Scream Horror Magazine

THE DEAD ROOM: Film Review

Posted on: August 9th, 2016

Synopsis:
After a family flee a New Zealand farmhouse in the night, claiming they are being terrorised by a paranormal entity, two investigators and a psychic stake out the house for a few nights to find out exactly what is going bump in the night.

The Dead Room posterNew Zealand has been producing some fantastic entries into the horror-comedy genre in recent years, with movies like What We Do in the Shadows and Housebound pleasing audiences and critics alike in spite of their low budgets. So I was genuinely intrigued to see what a straight-faced fully fledged horror flick from the country could offer when I came across director Jason Stutter’s The Dead Room, released on DVD in the UK last month. Unfortunately, with bland characters and a script which is uninspired and flat, this one is about as lively as its title suggests.
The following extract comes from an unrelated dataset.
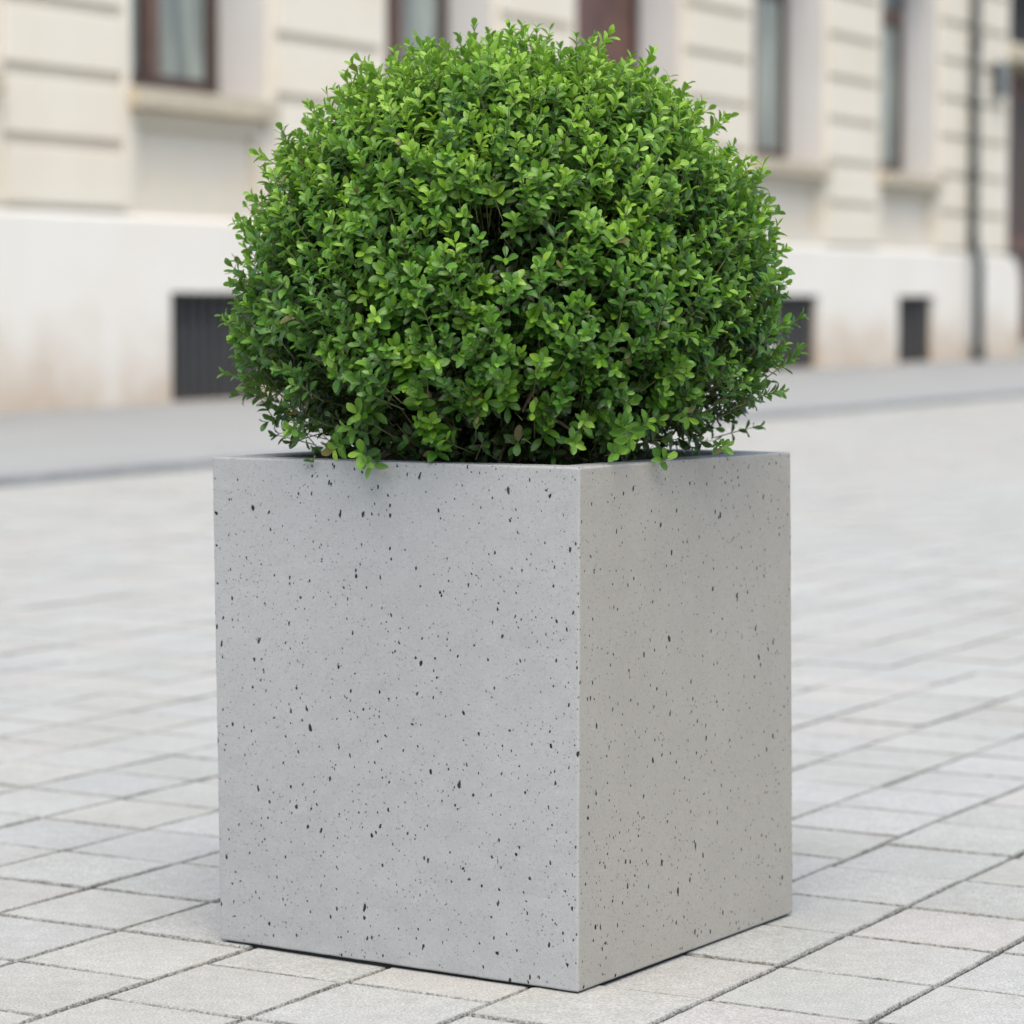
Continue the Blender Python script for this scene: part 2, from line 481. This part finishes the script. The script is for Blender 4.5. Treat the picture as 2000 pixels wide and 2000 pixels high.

Hobbit alumni Jeffrey Thomas and Jed Brophy (who you might also remember as Void in Peter Jackson’s Braindead) play ghost hunters Scott and Liam, tasked with investigating claims of an aggressive entity haunting a secluded house. Scott is the sceptic, Liam is the tech nerd, and they’ve brought in young psychic Holly (Laura Peterson) to complete the clichéd character trifecta. With their equipment set up and the spirit asked politely if it wants to communicate with them, the team – and the audience – hunker down to see if anything interesting will happen.
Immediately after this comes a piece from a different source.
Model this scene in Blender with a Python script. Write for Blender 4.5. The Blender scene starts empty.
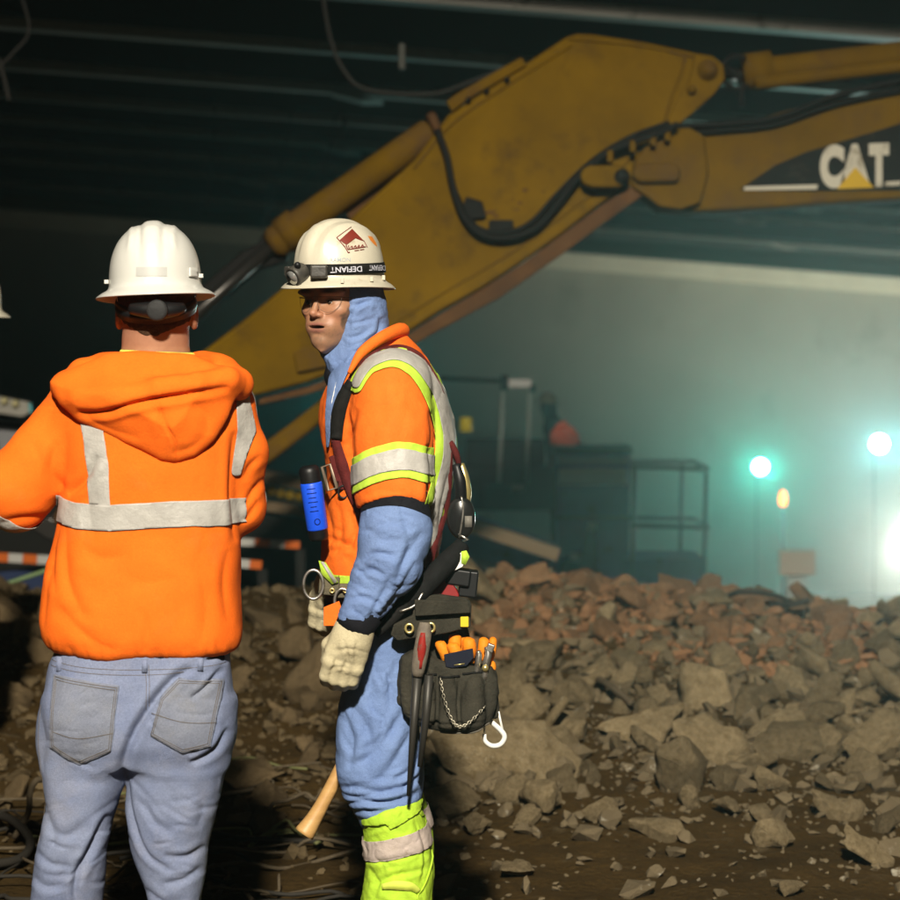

I’m a bit of a sucker for movies about hauntings, despite how often they disappoint me. Perhaps it just comes with the territory of working as a ghost tour guide for as many years as I have; when every staff night out inevitably dissolves into listening to your usually sceptical colleagues drunkenly telling ghost stories, you can’t help but grow to love them. As such, I think I gave The Dead Room more of a chance than the average viewer might, because the zombie-shuffle pacing will certainly put some people to sleep. Its first act is your standard fodder and more than a little dull, but I stuck with it, sure that it was building up to something. Sadly, despite regurgitating elements from just about every paranormal movie you can think of as it staggers towards its limp and predictable climax, The Dead Room never manages to be scary or interesting in the slightest. Doors bang, light fixtures sway, and our resident psychic tells us how scary a ghost is that we never see. Even watching with the lights out and the wind howling outside my window couldn’t make this tired material remotely frightening.

Credit where credit is due, there are a few atmospheric shots of the house’s interior and the camerawork is nice – though it speaks volumes to how boring the film was that the camerawork stood out to me at all. The acting is also fine; an early scene involving Brophy’s Liam reading a bedtime story to his child over Skype was a sweet moment of character building in a script otherwise utterly devoid of it. We might as well be watching cardboard cut outs being pushed from room to room for all the personality these guys have beyond their status as sceptic or believer. Their motives are horribly confused, with someone excited to record real ghost activity in one scene wanting to leave in the next. A rivalry between Scott and Holly felt as though it might have been going somewhere interesting, but amounted to nothing. The real twist becomes apparent long before the film shows you its cards, and its execution is about as lacklustre as everything else. It can barely be said to end on a whimper, let alone a bang.

You can make the argument that it is genre oversaturation causing audiences to become increasingly indifferent to movies of this type, but even a genre driven so thoroughly into the ground as this one can be brought back to life by the right director. This summer’s big paranormal hit The Conjuring 2 is a great example of a premise we’ve seen done a thousand times made fresh and truly chilling by someone who knows how to execute a proper scare – and sure, a movie like that has a lot of money behind it, but James Wan has proven in the past that he can make the most out of a small budget, as he did with Saw. Speaking of budgets, fellow kiwi flick Housebound was made for a miniscule $350,000 (NZD) and managed to turn a story which looks ridiculous on paper into something fantastic, funny and spooky, all thanks to a cast and crew who put their all into the project. There’s no excuse for laziness, and I’m sad to say that The Dead Room just feels lazy. The director expects you to be scared by a door opening on its own. Perhaps ten years ago, but The Dead Room was already long dead on arrival.